HSBC has raised its stated RoTE target from mid-teens to 17% or better for each of 2026, 2027 and 2028 — a target range applied uniformly across the three-year period, conditional on balance sheet evolution and reinvestment assumptions.

Kaur confirmed revenue growth will be “positive each year, but also progressive, and reaching 5% by 2027 to 2028,” with 2026 a transition year for banking NII and fee businesses carrying more of the burden. Elhedery added: “We've delivered 5% revenue growth in 2025, 4% in 2024. It's just the footprint we're in.” The 50% dividend payout ratio is maintained for each year through 2028.

Rates, CRE, integration risks and the path forward

The three-year commitment comes with risks worth tracking. Rate sensitivity remains a quantifiable exposure.
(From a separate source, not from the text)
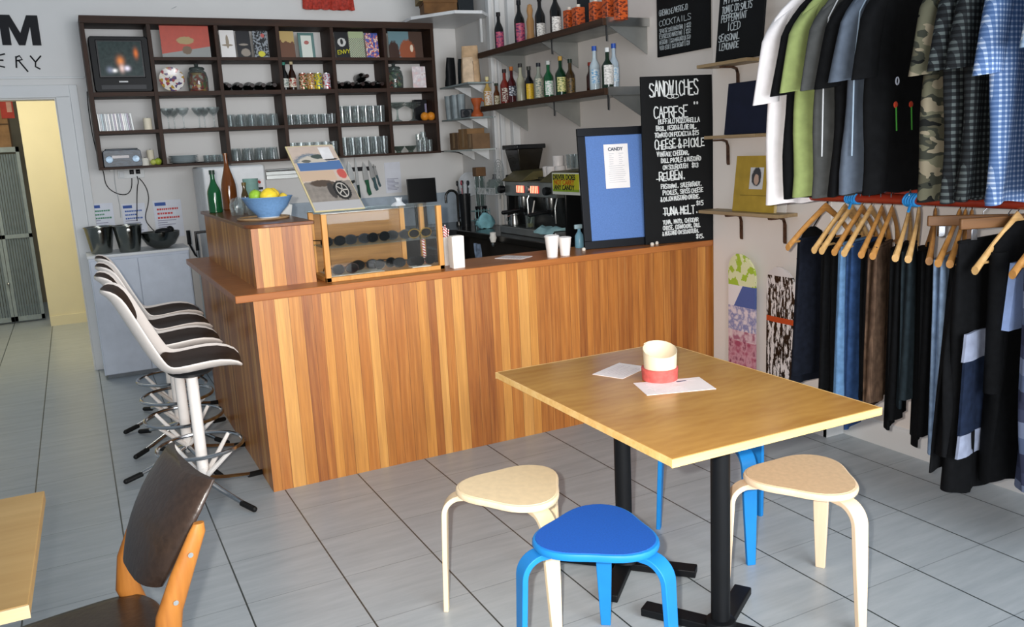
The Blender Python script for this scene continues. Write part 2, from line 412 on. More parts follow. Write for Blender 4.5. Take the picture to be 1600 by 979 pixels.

The results presentation discloses the Hong Kong commercial real estate (CRE) portfolio at approximately $8.7 billion sub-standard and credit-impaired, of which $1.9 billion is credit-impaired with LTV above 70% and ECL allowances of $900 million held against it — a residual gap of approximately $1 billion against group underlying PBT of $36.6 billion.

The mainland China CRE portfolio is disclosed in the results presentation at below $1.5 billion, with ECL charges below $200 million in 2025; Kaur described it in the transcript as having “really come down” with the bank feeling “much better about it compared to where we started.”

Kaur guided for a 2026 ECL charge of approximately 40 basis points of average gross loans — broadly stable on the 39 basis points recorded in 2025, but at the higher end of the bank's typical range, reflecting remaining pressures in Hong Kong office and retail property.

Hang Seng integration carries execution complexity — technology harmonisation across two legacy systems is, in Kaur's words, “really quite critical” to achieving the $900 million benefit ambition.

HSBC enters 2026 with a $1.787 trillion deposit franchise growing across all four segments, a structural hedge providing rising NII yields through 2028, a wealth business with $14.6 billion in contractual forward insurance income and a Hong Kong franchise delivering 35.5% RoTE which the Hang Seng privatisation is designed to extend.

Elhedery closed the results briefing with the test the next three years will be measured against: “We are creating a simple, agile, growing bank, built to generate high returns.” Whether the 17% target, 50% payout, and 14% to 14.5% CET1 framework holds simultaneously will depend on Hang Seng integration execution, the pace of structural hedge tailwind moderation and whether wealth fee income maintains its growth trajectory.